Thursday, May 14, 2026

No Man's Land by David Baldacci (John Puller #4)

 Officially, Puller was told not to investigate. Unofficially? ‘Try not to get murdered.’


I finished listening to No Man’s Land by David Baldacci this morning, and this one was five stars all the way.

My Steven, who actually retired from the military and therefore insists on things like “accuracy” and “realistic procedures,” insisted portions of this book were not how any of this would work in real life. Meanwhile, I was over here happily singing, “That's why it's fiction, Steven! ” Because John Puller charging headfirst into danger while everyone around him delivers vague warnings and unofficial orders is exactly what I signed up for.

At the beginning, Puller learns that his father, a respected military figure, may have been involved in the disappearance of Puller’s mother thirty years earlier. Officially, he’s told not to investigate. Unofficially, it feels a lot more like, “Definitely don’t investigate this… but maybe take some leave, quietly poke around, and try not to get murdered.” My kind of logic. And the deeper Puller digs, the messier everything becomes.

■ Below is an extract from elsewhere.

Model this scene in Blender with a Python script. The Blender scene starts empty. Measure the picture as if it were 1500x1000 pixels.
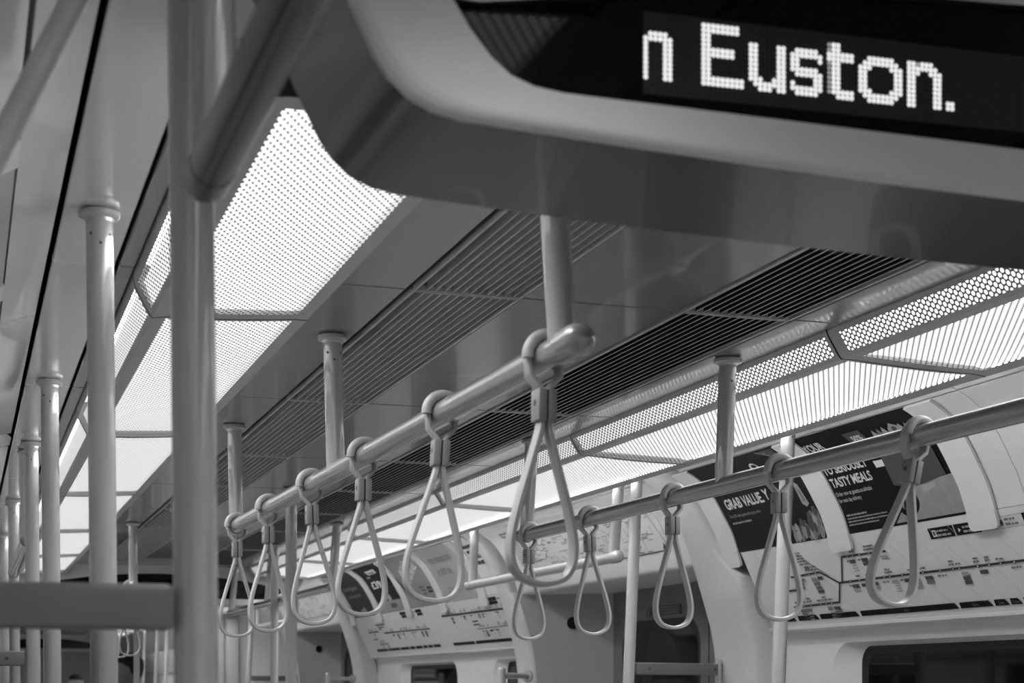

That was my favorite thing about this book: Every assumption gets ripped apart. The person everyone believed was evil incarnate ... not so much. The serial killer story everyone accepted for decades ... also ... not so much. The seemingly shallow woman who appears to have ulterior motives ... not so much. Turns out there’s a lot more going on there too.

Nobody is exactly who they first appear to be, and Baldacci keeps shifting the reader’s perspective just enough to make you question every conclusion right alongside Puller. What starts as a cold-case family mystery slowly turns into a tangled web of military secrets, corruption, buried trauma, and people who have spent decades protecting dangerous lies.

And somehow, despite all that complexity, it never became hard to follow. The tension just kept building layer by layer until suddenly I was completely invested in uncovering what really happened to Puller’s mother. And listening to an audiobook while I wasn't in the car.

Paul Rogers was another standout character for me. Fresh out of prison and absolutely uninterested in behaving like a properly grateful parolee, he brought this unpredictable energy to every scene he was in. I never fully trusted him, but I never fully disliked him either, which made him far more interesting than a standard troubled ex-con character. 

Also, a well-deserved shout-out to the audiobook production team because they absolutely nailed this. The dual narration was excellent, and the occasional sound effects added tension without turning the whole thing into an overdramatic radio play. At this point, I’ve come to expect top-tier audiobook production from Baldacci adaptations, and once again they delivered.

This book reminded me why the John Puller series works so well. There’s action, there are conspiracies. There are moments where real military professionals probably clutch their temples in despair. But underneath all of that is a genuinely compelling emotional story about family, loyalty, memory, and the danger of believing easy narratives.

Also, apparently if John Puller followed actual military procedure, this book would’ve been four hundred pages of paperwork and denied requests, so I think fiction made the correct choice here.